Nagy learned his craft from Andy Reid, whose head-coaching career began in Philadelphia with the 1999 drafting of Donovan McNabb. Reid also drafted four more quarterbacks during McNabb’s run, including A.J. Feeley (2001) and Nick Foles (2012), as well as bringing in Michael Vick to deepen the depth chart.

When Reid went to Kansas City (and brought Nagy with him) in 2013, the first thing he did was to trade for Alex Smith from San Francisco; Reid (and Nagy as QB coach) groomed Smith into a three-time Pro Bowler. But while Smith was being brought along, the Chiefs also drafted three more quarterbacks in the four drafts following the Smith trade. The third of those quarterbacks was Patrick Mahomes, whom Nagy had a one-year hand in developing before taking the Bears job.

Pace, who said at the outset of his GM reign that ideally the Bears would be able to draft a QB every year, has largely ignored the quarterback pipeline, as noted previously. Trubisky has been the only quarterback among Pace’s 32 picks over five drafts.

Nagy has been involved in acquisitions of Nick Foles, Alex Smith and Patrick Mahomes. Pace’s efforts have been toward Marcus Mariota (the Titans wanted too much for the 2015 No. 2 slot), Jay Cutler, Mike Glennon and Trubisky. Regardless of how Trubisky develops or doesn’t through the rest of 2019, Pace owes his coach a leading place in the quarterback-selection process from start to finish.

The search for depth or an upgrade from Trubisky may circle back to Mariota, who has now been benched in Tennessee and has never been the same player after suffering a broken leg in late 2016. Mariota played for Bears offensive coordinator Mark Helfrich at Oregon and obviously had high grades from Pace coming into the NFL.

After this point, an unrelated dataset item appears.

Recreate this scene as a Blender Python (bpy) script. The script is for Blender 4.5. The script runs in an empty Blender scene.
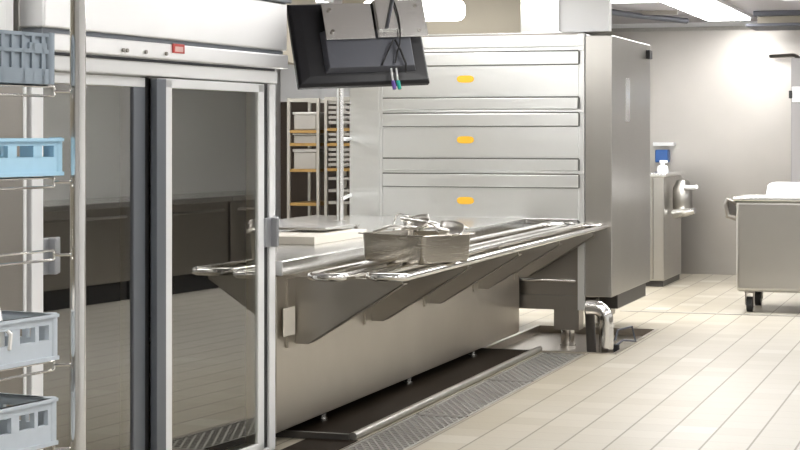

Trubisky is largely the same QB he was for John Fox

Trubisky may yet prove to be the solution for the Bears quarterback situation. But results over his three – not just the two in Matt Nagy’s system – seasons say he is pretty much what he looks to be.

The cliché narrative, never particularly refuted by Trubisky, was that the young quarterback was shackled by a combination of John Fox’s conservatism and Dowell Loggains’ supposed incompetence. Two points suggest otherwise:

One, is that his first brace of coaches knew Trubisky’s limitations, both in general as well as those from simply being a uber-green rookie with only 13 college starts. Trubisky was deemed to have accuracy issues in the mid and deeper range, which has repeatedly proved to be the case, as recently as Sunday.

The second is that, in 2017 after his first three rookie games getting settled in, Trubisky in fact threw slightly more passes (31.3 per game) over his final nine starts under Fox/Loggains than he did through his 14 starts under Nagy in 2018 (31.0).

Parenthetically, in those first three in 2017, a governor was in place, with Trubisky throwing 25, 16 and 7 passes. The Bears also won the latter two.